>> Start Material
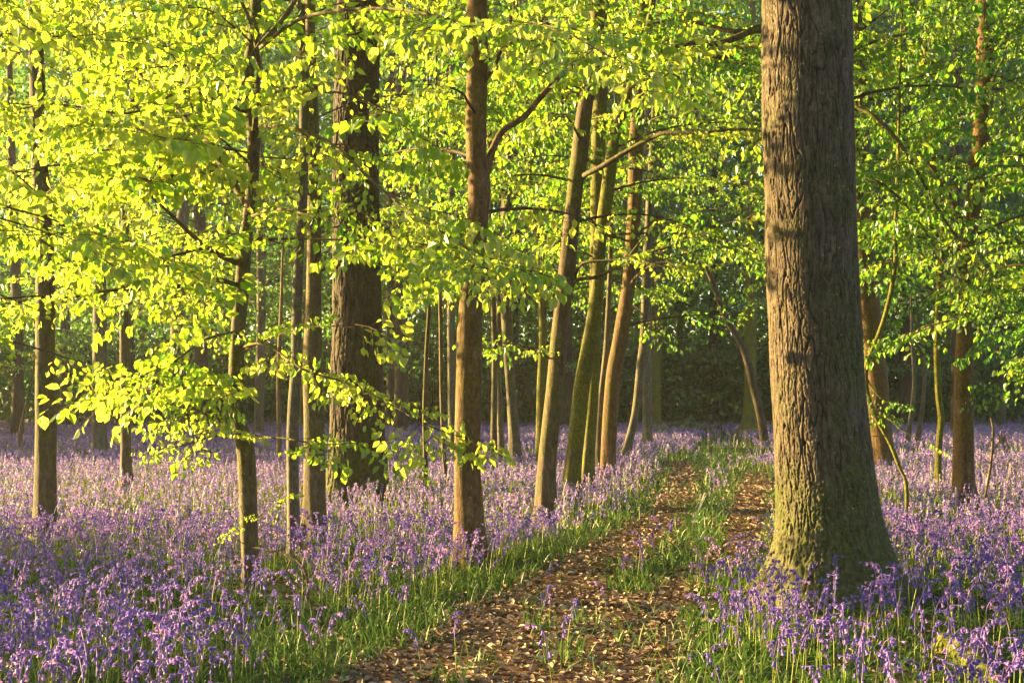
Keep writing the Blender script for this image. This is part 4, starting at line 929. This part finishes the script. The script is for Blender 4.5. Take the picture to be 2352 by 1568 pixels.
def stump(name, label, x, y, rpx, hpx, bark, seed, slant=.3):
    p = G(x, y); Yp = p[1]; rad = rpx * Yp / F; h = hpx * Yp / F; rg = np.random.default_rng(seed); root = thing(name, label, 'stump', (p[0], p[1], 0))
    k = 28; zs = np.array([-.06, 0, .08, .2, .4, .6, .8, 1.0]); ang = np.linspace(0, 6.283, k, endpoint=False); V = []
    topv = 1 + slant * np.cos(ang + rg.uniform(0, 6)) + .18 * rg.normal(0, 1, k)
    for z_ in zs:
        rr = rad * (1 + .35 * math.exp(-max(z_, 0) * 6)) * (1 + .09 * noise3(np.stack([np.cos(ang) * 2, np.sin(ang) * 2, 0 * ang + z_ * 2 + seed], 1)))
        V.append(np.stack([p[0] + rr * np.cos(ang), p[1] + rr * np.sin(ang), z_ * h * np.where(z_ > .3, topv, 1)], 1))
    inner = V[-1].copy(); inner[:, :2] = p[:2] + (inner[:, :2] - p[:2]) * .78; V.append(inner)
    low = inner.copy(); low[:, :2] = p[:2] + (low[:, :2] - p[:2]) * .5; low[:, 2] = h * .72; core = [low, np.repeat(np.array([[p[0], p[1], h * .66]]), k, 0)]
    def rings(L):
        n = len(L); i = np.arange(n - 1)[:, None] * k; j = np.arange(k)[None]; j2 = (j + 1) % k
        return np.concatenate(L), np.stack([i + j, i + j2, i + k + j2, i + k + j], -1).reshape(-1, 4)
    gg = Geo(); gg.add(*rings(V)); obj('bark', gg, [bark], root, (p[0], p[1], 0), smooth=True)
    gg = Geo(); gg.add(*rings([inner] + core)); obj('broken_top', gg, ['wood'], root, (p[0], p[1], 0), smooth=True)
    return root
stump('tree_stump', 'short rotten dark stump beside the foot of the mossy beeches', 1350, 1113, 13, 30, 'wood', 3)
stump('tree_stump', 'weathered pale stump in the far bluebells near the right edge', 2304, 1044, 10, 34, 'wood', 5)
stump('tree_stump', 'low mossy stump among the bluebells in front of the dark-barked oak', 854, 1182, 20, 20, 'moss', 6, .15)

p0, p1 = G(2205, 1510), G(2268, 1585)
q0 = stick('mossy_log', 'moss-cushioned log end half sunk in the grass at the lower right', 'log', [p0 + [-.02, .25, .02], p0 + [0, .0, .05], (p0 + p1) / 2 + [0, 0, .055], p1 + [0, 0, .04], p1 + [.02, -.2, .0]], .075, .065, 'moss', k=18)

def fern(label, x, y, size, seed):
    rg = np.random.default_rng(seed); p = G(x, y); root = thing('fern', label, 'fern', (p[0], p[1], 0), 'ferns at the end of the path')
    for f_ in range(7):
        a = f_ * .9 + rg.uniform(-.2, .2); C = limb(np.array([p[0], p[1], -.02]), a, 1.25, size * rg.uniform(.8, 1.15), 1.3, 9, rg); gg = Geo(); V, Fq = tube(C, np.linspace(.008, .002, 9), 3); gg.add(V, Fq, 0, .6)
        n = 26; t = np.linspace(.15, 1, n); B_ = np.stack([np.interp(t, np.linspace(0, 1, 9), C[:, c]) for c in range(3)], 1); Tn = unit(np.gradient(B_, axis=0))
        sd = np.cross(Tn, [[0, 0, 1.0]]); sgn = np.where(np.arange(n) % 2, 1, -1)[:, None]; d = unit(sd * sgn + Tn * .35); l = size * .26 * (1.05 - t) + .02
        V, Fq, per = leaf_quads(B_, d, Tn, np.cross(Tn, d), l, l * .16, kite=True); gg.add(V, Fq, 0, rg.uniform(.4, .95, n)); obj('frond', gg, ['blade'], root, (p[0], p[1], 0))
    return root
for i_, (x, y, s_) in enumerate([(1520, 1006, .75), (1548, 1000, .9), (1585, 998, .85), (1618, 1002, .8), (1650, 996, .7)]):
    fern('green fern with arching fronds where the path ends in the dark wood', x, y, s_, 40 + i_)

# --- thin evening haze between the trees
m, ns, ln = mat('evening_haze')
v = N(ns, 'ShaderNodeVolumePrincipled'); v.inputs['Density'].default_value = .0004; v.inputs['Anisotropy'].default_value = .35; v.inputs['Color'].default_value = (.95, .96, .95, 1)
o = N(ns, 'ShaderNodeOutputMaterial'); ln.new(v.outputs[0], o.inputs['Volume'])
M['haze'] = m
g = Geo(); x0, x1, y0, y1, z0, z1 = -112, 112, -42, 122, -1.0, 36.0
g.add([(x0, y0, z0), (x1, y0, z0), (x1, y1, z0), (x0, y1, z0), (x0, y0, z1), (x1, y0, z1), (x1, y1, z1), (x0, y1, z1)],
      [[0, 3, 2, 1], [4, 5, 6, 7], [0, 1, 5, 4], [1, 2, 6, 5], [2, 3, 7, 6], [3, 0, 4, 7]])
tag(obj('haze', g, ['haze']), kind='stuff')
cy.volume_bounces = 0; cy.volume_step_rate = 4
>> End Material
>> Start Material
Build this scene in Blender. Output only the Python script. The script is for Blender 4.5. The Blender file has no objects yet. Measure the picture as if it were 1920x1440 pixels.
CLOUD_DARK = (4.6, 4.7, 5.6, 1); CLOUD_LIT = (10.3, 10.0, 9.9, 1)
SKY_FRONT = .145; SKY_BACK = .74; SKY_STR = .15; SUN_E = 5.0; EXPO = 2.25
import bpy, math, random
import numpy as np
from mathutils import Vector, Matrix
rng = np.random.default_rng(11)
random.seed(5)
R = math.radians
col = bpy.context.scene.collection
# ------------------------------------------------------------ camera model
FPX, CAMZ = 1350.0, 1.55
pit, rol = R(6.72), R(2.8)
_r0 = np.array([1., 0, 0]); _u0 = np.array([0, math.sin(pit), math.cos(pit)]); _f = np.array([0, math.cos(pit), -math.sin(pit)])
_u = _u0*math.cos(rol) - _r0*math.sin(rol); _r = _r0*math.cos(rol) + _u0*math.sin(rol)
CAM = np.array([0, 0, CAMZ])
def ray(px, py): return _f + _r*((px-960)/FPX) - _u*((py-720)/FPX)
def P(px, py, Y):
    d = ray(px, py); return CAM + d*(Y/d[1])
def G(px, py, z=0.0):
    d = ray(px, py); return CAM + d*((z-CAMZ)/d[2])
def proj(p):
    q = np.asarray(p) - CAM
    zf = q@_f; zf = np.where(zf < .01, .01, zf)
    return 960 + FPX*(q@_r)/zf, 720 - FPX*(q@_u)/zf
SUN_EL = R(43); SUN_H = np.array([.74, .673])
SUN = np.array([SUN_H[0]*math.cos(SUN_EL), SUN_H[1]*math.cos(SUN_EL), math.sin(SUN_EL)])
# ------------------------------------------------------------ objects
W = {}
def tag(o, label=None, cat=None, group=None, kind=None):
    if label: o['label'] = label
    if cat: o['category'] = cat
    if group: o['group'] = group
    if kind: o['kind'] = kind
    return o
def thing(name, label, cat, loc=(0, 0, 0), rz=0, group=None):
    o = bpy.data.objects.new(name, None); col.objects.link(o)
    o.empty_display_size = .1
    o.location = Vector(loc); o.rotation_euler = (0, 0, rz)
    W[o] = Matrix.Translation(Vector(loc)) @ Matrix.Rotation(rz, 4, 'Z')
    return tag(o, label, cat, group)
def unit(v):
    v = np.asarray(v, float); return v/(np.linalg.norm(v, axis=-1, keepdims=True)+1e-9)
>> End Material
>> Start Material
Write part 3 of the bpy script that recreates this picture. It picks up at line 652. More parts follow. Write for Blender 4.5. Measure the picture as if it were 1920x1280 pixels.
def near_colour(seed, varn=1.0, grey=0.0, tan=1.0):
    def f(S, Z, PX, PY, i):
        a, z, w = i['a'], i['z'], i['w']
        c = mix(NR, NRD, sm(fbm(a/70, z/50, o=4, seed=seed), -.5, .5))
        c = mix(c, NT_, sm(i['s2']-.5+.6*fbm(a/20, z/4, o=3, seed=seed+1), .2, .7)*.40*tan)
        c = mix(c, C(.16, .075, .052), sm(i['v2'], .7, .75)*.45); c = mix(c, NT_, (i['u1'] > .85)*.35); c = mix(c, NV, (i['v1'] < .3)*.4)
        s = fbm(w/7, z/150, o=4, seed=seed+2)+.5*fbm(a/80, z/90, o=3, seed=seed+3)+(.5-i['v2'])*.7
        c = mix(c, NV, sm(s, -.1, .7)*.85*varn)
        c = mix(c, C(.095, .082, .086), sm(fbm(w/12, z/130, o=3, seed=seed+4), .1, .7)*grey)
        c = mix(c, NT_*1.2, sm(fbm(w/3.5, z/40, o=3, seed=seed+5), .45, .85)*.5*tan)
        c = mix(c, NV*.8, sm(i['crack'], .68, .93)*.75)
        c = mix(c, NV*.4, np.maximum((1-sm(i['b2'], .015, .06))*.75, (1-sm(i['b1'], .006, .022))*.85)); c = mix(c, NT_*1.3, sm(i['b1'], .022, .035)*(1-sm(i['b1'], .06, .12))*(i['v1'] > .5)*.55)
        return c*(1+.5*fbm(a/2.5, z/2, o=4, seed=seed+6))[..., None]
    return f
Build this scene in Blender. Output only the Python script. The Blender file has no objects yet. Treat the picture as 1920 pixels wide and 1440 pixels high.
>> End Material
[Directive] Identify the lines in the records above that contain the word "file", then state how many there are and nothing more.

[Task solution] 2